DURAN BELL is Professor in two departments, Economics and Anthropology, at the University of California, Irvine (Irvine, Calif. 92717, U.S.A.). Born in 1936, he received his B.A. in economics in 1960 and his Ph.D. in agricultural economics in 1965, both from the University of California, Berkeley. After joining the Irvine faculty in 1965, he was a research associate with the Brookings Institution 1971‐73 and a senior economist with the RAND Corporation 1973‐76. His work during this period led to an involvement in studies of nonmarket exchange processes, and eventually he found ethnography the most effective grounding for his theoretical work. He joined the Department of Anthropology in 1985. His most recent publications include “Modes of Exchange: Gift and Commodity” (Journal of Socio‐Economics 20[2]) and (with S. Song) “Growth and Process in a Lineage‐Based Social Technology” {Journal of Quantitative Anthropology 2[1]) and “Explaining the Level of Bridewealth” (CURRENT ANTHROPOLOGY 35:311‐16).
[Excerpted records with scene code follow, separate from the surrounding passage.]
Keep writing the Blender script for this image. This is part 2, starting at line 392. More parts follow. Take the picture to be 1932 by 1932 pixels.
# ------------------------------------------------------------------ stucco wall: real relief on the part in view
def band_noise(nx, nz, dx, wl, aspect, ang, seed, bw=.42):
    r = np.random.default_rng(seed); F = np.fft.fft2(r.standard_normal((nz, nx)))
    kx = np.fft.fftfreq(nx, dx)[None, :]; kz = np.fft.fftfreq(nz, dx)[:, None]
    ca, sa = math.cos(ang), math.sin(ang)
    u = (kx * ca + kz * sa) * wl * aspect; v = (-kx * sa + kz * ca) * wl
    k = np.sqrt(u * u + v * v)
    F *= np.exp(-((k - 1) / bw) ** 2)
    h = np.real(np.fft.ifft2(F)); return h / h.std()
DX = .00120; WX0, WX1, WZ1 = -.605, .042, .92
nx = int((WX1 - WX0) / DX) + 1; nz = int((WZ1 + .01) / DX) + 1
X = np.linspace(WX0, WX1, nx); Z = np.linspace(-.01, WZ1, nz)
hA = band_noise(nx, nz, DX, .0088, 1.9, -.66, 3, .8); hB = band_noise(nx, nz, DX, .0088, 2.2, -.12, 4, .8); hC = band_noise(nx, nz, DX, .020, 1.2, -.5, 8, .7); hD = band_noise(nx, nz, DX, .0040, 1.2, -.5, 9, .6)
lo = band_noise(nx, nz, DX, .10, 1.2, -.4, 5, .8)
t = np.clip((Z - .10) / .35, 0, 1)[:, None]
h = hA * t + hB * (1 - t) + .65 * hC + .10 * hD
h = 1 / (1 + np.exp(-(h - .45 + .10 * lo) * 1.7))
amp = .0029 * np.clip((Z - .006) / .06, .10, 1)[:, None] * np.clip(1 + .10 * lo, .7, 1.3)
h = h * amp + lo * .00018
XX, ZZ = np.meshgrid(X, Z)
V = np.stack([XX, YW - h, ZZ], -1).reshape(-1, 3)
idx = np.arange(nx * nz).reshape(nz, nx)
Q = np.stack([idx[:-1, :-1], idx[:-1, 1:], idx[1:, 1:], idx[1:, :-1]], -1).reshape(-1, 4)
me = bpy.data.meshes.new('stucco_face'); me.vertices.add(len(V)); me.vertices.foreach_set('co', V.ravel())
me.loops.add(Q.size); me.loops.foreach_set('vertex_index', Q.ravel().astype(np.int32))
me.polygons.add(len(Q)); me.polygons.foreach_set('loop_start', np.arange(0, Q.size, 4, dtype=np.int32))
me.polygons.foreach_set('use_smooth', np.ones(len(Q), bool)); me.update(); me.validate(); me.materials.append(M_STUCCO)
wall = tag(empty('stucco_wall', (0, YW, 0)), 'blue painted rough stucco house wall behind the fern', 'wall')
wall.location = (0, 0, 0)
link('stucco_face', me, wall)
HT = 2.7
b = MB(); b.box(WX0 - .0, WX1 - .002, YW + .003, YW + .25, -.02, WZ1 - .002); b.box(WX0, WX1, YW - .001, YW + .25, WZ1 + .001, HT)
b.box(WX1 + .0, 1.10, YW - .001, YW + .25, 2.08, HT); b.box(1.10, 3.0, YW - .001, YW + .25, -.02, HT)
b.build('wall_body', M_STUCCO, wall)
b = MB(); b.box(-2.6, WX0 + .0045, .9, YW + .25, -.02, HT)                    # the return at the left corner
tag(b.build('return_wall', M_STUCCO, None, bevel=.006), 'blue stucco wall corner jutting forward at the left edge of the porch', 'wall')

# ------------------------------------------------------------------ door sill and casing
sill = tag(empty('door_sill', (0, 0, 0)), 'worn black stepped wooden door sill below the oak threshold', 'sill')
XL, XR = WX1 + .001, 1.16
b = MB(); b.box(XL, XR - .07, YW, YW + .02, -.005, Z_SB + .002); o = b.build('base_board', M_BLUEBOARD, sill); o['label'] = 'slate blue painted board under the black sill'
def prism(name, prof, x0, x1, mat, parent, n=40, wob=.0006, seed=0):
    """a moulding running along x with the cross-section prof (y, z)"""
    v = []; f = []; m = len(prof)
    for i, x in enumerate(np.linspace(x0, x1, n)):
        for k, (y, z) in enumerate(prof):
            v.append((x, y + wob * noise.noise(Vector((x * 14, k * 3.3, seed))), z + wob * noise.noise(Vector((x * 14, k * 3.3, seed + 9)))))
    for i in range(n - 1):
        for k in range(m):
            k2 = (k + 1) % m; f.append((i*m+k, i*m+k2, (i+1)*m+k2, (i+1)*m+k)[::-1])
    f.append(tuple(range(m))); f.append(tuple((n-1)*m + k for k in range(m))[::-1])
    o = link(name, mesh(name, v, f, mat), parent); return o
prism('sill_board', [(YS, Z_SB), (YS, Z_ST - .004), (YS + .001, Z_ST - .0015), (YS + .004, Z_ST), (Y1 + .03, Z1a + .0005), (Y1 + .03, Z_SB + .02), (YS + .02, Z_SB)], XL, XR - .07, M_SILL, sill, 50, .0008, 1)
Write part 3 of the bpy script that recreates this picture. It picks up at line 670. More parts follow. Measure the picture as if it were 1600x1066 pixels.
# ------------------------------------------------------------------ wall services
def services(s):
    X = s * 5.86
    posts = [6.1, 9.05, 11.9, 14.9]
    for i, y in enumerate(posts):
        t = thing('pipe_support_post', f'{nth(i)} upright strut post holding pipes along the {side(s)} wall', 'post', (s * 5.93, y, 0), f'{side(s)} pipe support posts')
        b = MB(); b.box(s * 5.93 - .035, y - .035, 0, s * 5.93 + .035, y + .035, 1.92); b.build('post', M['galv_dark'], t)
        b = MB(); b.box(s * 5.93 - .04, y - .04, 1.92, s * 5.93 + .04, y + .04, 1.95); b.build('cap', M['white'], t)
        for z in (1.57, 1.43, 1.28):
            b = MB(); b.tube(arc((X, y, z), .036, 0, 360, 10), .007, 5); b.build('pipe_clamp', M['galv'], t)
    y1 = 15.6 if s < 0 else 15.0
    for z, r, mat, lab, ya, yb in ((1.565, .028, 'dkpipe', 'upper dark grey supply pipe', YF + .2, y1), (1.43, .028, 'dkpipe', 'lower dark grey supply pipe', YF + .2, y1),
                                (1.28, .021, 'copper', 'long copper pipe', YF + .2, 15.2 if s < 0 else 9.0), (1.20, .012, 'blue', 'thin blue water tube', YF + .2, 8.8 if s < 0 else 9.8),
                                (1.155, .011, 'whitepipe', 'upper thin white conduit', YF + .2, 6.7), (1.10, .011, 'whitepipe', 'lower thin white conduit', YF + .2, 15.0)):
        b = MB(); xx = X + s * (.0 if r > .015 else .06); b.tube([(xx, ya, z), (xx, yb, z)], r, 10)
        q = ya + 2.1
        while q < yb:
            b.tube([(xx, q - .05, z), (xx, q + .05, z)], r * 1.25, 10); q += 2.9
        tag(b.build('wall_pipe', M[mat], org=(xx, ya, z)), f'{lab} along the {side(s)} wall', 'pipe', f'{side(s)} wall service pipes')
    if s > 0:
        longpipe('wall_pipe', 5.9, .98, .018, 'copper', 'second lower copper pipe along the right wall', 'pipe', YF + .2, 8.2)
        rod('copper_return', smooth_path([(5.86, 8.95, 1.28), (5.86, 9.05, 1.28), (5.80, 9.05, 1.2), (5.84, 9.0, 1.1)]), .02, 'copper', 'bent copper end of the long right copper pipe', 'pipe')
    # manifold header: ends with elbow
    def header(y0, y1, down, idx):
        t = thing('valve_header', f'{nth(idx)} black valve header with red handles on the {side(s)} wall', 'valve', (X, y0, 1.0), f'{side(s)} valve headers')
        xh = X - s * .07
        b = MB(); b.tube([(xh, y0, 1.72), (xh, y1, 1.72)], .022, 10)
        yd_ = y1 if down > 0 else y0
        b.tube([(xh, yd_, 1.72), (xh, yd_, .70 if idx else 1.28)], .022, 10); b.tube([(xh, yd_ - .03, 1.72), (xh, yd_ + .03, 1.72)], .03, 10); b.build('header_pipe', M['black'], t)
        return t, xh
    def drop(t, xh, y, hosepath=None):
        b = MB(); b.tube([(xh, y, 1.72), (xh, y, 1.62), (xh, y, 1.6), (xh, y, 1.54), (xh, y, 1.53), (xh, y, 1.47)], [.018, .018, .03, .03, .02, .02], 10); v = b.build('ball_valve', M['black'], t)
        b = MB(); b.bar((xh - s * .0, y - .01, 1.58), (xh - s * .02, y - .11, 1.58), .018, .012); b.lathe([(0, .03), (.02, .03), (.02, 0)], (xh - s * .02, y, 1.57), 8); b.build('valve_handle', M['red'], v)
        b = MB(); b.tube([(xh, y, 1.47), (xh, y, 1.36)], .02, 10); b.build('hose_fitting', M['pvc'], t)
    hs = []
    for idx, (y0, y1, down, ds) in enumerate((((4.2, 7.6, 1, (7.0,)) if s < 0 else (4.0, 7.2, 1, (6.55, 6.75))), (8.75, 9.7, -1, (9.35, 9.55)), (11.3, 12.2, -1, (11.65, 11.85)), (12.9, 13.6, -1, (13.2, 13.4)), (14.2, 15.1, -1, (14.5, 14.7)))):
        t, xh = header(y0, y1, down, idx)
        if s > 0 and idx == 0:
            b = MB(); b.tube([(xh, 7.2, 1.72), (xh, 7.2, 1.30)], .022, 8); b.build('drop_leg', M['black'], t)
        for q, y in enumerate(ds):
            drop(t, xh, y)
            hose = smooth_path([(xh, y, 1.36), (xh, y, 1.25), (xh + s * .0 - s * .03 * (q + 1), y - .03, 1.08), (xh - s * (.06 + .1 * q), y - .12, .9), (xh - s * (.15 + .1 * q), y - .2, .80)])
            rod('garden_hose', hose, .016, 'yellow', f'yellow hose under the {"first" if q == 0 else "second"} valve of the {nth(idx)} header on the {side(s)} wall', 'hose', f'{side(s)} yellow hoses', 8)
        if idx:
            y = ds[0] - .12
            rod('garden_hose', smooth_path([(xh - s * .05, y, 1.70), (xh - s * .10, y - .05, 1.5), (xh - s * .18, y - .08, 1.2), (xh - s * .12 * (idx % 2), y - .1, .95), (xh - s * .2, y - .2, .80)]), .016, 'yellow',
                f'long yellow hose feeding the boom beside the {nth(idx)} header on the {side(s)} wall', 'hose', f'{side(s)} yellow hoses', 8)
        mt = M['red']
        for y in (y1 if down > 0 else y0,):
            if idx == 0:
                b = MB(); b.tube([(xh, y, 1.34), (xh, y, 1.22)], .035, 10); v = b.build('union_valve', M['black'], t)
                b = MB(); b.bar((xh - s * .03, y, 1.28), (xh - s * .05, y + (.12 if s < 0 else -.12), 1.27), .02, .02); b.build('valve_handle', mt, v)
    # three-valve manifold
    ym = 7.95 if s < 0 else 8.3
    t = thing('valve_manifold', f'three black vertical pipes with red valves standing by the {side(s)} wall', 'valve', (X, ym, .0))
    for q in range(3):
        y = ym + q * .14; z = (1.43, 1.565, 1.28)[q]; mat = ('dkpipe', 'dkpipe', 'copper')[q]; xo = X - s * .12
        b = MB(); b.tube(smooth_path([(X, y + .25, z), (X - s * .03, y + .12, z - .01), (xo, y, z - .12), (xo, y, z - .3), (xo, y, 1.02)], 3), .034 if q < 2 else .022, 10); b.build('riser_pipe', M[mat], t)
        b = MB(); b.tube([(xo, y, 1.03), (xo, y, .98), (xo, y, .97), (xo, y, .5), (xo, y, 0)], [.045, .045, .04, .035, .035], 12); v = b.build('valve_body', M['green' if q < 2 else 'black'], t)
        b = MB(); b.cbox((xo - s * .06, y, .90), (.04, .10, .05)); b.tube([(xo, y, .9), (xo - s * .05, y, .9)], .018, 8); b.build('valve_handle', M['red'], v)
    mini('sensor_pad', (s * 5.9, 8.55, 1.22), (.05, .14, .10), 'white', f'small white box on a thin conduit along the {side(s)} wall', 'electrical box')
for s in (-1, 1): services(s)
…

The present paper was submitted 12 II 96 and accepted 4 III 96; the final version reached the Editor's office 18 III 96.

A cross‐culturally valid conception of marriage must begin with a definition of husband‐wife and with a distinction between spouses and lovers. From this perspective we find that marriage is an institution by which men are provided (socially supported) rights to women. Typically, this institution is embedded within a domestic group wherein a multiplicity of other rights and responsibilities are assigned. Hence, the definition of marriage attributable to E. R. Leach confounds domestic rights (which may exist in the absence of marriage) with marital rights.

Notes and Queries and Kathleen Gough define marriage by reference to the legitimacy of children. However, legitimacy is a construct oriented toward restricting access to resources on the basis of parentage. In particular, characteristics of parentage are used strategically as a basis for delimiting the set of offspring admissible into the corporate groups to which their fathers or in matrilineal systems their mothers belong. The extent to which legitimacy is tied to marriage is a strategic variable in the control of dominants within a social system. It is often associated with marriage but sometimes not.